## Data shown:
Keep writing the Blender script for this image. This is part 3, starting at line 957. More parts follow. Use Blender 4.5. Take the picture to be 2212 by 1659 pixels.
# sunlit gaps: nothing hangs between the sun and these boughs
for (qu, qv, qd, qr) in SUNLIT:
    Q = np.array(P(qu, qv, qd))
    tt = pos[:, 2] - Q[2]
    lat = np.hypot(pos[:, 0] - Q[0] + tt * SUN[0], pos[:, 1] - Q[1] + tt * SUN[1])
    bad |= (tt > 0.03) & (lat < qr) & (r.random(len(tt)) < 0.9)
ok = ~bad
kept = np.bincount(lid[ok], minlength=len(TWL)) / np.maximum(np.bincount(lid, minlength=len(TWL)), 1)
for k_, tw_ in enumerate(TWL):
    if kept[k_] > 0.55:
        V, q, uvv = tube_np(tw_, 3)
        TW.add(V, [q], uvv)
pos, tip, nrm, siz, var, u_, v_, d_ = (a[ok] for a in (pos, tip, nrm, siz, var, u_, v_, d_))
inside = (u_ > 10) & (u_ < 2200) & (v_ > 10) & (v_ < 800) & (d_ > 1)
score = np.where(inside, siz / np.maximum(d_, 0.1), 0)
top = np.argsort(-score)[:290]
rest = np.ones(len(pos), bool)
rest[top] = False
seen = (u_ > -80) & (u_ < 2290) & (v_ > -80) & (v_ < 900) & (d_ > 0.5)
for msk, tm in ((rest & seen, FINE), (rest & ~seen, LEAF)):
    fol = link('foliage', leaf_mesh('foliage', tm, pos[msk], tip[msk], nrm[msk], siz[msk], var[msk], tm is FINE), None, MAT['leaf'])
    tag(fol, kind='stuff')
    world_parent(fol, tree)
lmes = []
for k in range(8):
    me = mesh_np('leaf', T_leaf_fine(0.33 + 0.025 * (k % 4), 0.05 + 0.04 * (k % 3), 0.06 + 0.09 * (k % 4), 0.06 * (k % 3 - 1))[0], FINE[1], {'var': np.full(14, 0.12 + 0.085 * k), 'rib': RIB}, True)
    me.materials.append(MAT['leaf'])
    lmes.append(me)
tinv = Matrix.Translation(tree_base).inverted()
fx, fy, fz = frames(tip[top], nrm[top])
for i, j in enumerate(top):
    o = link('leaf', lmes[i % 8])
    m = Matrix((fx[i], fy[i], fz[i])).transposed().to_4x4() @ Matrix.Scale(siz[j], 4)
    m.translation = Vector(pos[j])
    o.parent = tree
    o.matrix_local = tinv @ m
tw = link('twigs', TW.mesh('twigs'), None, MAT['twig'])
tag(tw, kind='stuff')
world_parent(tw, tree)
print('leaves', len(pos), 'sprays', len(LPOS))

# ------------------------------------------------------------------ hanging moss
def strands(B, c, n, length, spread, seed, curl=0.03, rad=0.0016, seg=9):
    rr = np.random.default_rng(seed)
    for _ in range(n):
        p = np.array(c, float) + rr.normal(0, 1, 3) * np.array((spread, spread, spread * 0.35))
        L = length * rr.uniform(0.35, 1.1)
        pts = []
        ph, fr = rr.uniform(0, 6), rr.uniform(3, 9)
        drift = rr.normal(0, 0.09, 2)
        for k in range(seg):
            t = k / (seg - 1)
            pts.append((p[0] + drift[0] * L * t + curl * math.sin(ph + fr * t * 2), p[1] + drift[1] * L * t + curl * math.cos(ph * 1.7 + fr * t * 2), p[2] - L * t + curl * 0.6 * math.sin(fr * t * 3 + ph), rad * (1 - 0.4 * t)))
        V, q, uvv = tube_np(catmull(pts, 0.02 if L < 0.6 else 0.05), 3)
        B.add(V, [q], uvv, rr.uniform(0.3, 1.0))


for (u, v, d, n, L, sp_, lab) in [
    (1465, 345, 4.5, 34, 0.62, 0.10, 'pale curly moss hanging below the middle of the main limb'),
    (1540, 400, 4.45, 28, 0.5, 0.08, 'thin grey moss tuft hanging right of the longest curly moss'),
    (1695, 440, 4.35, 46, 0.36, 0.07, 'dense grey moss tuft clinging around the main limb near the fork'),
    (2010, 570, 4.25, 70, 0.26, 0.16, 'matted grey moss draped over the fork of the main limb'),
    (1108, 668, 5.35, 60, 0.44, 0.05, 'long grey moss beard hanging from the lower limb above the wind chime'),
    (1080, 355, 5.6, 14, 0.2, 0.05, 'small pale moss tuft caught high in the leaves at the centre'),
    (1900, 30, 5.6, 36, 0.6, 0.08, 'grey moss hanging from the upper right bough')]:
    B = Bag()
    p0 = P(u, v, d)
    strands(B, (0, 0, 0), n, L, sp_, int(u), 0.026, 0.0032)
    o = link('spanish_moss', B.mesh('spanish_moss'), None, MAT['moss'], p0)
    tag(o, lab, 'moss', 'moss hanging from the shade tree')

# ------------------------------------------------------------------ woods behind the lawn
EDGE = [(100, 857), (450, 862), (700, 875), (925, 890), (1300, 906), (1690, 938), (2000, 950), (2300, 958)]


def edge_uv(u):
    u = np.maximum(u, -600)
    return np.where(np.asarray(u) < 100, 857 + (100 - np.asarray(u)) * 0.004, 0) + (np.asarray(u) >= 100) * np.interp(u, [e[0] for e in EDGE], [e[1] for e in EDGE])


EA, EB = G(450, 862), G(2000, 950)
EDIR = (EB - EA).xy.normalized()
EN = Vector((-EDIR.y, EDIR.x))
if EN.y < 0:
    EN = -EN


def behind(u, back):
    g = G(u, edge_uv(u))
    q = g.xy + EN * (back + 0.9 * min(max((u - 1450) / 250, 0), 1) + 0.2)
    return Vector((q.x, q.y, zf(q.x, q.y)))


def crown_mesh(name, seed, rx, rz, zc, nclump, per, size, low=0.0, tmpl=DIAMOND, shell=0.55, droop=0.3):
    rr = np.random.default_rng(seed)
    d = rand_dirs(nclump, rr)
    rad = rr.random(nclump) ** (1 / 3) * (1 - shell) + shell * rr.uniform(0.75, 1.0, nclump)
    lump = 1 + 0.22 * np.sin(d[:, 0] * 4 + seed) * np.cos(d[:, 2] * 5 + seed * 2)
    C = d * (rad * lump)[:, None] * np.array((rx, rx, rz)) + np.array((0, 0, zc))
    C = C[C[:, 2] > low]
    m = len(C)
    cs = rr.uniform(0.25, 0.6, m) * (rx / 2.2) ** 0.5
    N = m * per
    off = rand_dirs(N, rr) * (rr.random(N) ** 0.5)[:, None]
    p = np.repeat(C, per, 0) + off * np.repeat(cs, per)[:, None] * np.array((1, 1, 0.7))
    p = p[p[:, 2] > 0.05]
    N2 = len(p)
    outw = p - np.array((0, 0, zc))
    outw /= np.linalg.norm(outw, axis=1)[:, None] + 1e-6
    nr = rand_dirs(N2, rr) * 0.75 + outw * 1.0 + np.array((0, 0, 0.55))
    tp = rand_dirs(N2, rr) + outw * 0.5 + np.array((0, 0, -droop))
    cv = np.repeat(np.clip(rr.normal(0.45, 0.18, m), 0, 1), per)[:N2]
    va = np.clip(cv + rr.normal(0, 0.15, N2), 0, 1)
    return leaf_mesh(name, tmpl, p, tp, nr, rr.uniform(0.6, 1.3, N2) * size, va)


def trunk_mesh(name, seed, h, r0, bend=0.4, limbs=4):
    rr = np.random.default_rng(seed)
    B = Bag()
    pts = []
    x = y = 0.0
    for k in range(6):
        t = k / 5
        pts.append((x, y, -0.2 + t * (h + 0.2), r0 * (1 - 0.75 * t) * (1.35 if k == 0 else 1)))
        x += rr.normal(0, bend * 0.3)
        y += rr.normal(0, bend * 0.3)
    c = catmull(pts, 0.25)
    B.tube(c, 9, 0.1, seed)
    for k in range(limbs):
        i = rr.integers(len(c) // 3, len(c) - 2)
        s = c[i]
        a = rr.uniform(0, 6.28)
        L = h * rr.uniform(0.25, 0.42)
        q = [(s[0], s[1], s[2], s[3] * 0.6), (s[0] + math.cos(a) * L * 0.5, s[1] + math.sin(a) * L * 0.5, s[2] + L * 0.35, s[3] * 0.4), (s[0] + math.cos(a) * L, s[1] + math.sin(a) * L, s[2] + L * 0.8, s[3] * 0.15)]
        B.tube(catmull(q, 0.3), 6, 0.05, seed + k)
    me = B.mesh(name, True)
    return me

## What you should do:
Extract exactly the leading lines of the data, stopping at and including the line with "print('leaves', len(pos), 'sprays', len(LPOS))".

## Finished task:
Keep writing the Blender script for this image. This is part 3, starting at line 957. More parts follow. Use Blender 4.5. Take the picture to be 2212 by 1659 pixels.
# sunlit gaps: nothing hangs between the sun and these boughs
for (qu, qv, qd, qr) in SUNLIT:
    Q = np.array(P(qu, qv, qd))
    tt = pos[:, 2] - Q[2]
    lat = np.hypot(pos[:, 0] - Q[0] + tt * SUN[0], pos[:, 1] - Q[1] + tt * SUN[1])
    bad |= (tt > 0.03) & (lat < qr) & (r.random(len(tt)) < 0.9)
ok = ~bad
kept = np.bincount(lid[ok], minlength=len(TWL)) / np.maximum(np.bincount(lid, minlength=len(TWL)), 1)
for k_, tw_ in enumerate(TWL):
    if kept[k_] > 0.55:
        V, q, uvv = tube_np(tw_, 3)
        TW.add(V, [q], uvv)
pos, tip, nrm, siz, var, u_, v_, d_ = (a[ok] for a in (pos, tip, nrm, siz, var, u_, v_, d_))
inside = (u_ > 10) & (u_ < 2200) & (v_ > 10) & (v_ < 800) & (d_ > 1)
score = np.where(inside, siz / np.maximum(d_, 0.1), 0)
top = np.argsort(-score)[:290]
rest = np.ones(len(pos), bool)
rest[top] = False
seen = (u_ > -80) & (u_ < 2290) & (v_ > -80) & (v_ < 900) & (d_ > 0.5)
for msk, tm in ((rest & seen, FINE), (rest & ~seen, LEAF)):
    fol = link('foliage', leaf_mesh('foliage', tm, pos[msk], tip[msk], nrm[msk], siz[msk], var[msk], tm is FINE), None, MAT['leaf'])
    tag(fol, kind='stuff')
    world_parent(fol, tree)
lmes = []
for k in range(8):
    me = mesh_np('leaf', T_leaf_fine(0.33 + 0.025 * (k % 4), 0.05 + 0.04 * (k % 3), 0.06 + 0.09 * (k % 4), 0.06 * (k % 3 - 1))[0], FINE[1], {'var': np.full(14, 0.12 + 0.085 * k), 'rib': RIB}, True)
    me.materials.append(MAT['leaf'])
    lmes.append(me)
tinv = Matrix.Translation(tree_base).inverted()
fx, fy, fz = frames(tip[top], nrm[top])
for i, j in enumerate(top):
    o = link('leaf', lmes[i % 8])
    m = Matrix((fx[i], fy[i], fz[i])).transposed().to_4x4() @ Matrix.Scale(siz[j], 4)
    m.translation = Vector(pos[j])
    o.parent = tree
    o.matrix_local = tinv @ m
tw = link('twigs', TW.mesh('twigs'), None, MAT['twig'])
tag(tw, kind='stuff')
world_parent(tw, tree)
print('leaves', len(pos), 'sprays', len(LPOS))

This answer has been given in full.